When I first got into film and TV I put actors on a pedestal.  It wasn’t until a bad experience I had with William Shatner that my bubble started the burst.  But a big part of enjoying entertainment, and music too, was seeing these people as larger than life and blurring the line between the roles they played and who they may have been in reality.  I guess it was inevitable as I get older it would be harder to maintain that illusion but everything about modern entertainment makes it that much harder to do.
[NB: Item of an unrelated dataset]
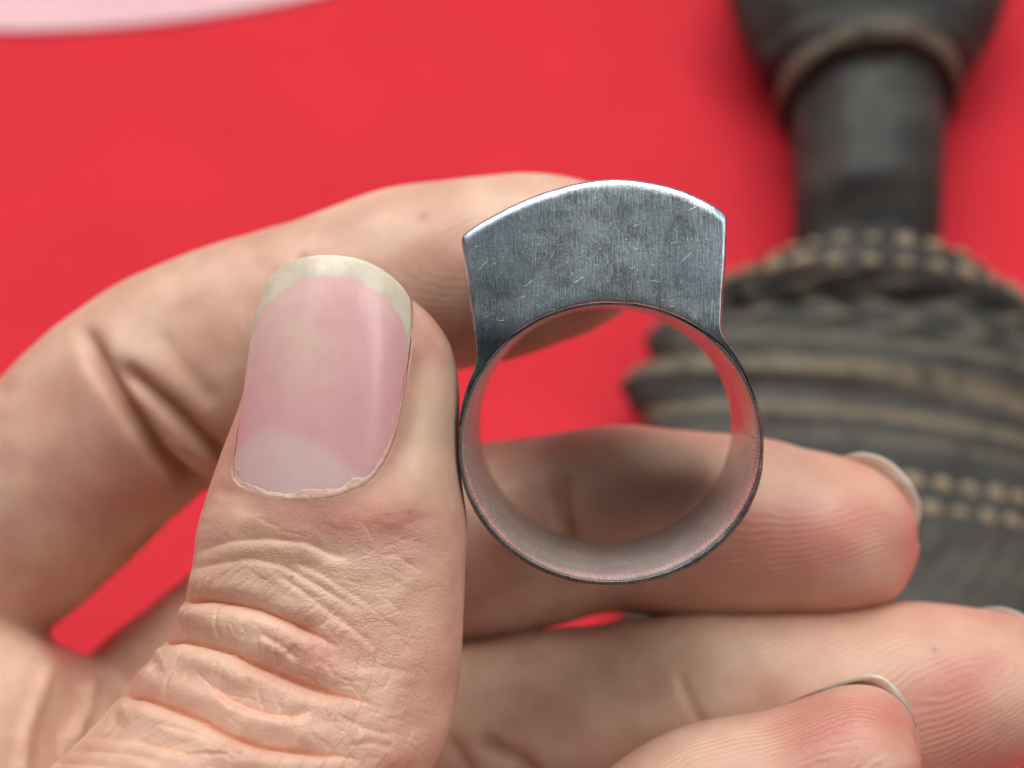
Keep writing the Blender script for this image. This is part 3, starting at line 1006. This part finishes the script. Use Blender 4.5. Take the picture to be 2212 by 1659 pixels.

I guess you could say Once Upon a Time in Hollywood was musing on that topic, or long before that, Sunset Boulevard, but I think that it takes either a lot of naivete or a lot of courage to make films the old fashioned way, presenting a highly stylized, idealized filter upon reality.  It’s just been so long since things became more realistic, darker, grittier, that a lot of people feel that’s the way everything should be and if it’s not, well, it’s outdated, obsolete, or even offensive.  It’s just…in 2020, with the world as messed up as it is, I really want my entertainment as detached from it as possible.  No tats, piercings, F-bombs, lens-flare, shaky-cams, none of the stuff that was recently shoved into things like Star Trek: Picard as if it’s a necessary improvement.  I want escapism, and it looks like the only sure-fire way to do that is to reach back into entertainment’s past.

So thanks, Cecil B Demille.  Your work is still worth watching after all this time, at least to this old fossil.